California law states that a blood alcohol content of 0.08 percent or higher is enough to be charged with DUI. In addition, California has what are called "aggravating factors." Aggravating factors include speeding, having a child in the car, being in an accident, having a suspended license or having a blood alcohol content of 0.2 percent or higher. If a person is convicted of a DUI in conjunction with one or more aggravating factors, then the penalties are greatly increased.

California Wet and Reckless

A wet-and-reckless charge is basically a DUI charge that has been reduced to a lesser offense. The wet and reckless option was enacted in 1982. The purpose was to allow defendants to plead guilty to a lesser charge so that the state could get more convictions in close cases. The advantage to the defendant is that a wet-and-reckless charge has lower fines and lesser penalties than a DUI charge.

DUI Penalties

The penalties for a DUI in California differ depending on the number of DUI's a person has had. The penalties get stiffer for repeated offenses. For the first DUI conviction, the defendant can expect to be on probation for three to five years, pay a fine of $1,400 to $1,800, lose driving privileges for 6 months, attend 12 to 45 hours of alcohol-education classes and spend 48 hours in jail. Jail time may be reduced to work service in some cases. Those penalties are the minimum; a judge can impose stricter penalties.
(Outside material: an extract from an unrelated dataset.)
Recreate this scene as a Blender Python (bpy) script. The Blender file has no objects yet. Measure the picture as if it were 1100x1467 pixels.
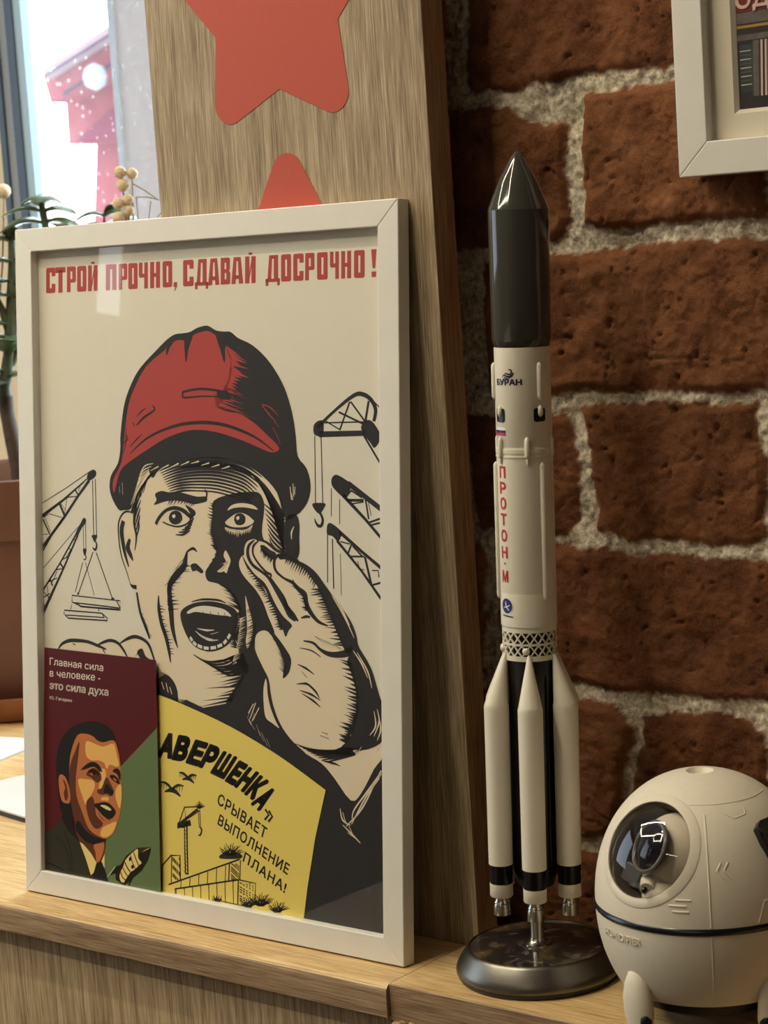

Wet and Reckless Penalties

A wet and reckless charge is still considered a DUI in terms of criminal records. Insurance companies view a wet-and-reckless conviction as a DUI. If a person who receives a wet-and-reckless conviction gets another DUI within 10 years, the wet-and-reckless conviction is considered a prior DUI. The fine for a wet-and-reckless conviction ranges from $600 to $1,200. Probation is also part of the wet-and-reckless plea and can be from one to three years. In addition, there will typically be up to 12 hours of required alcohol education classes.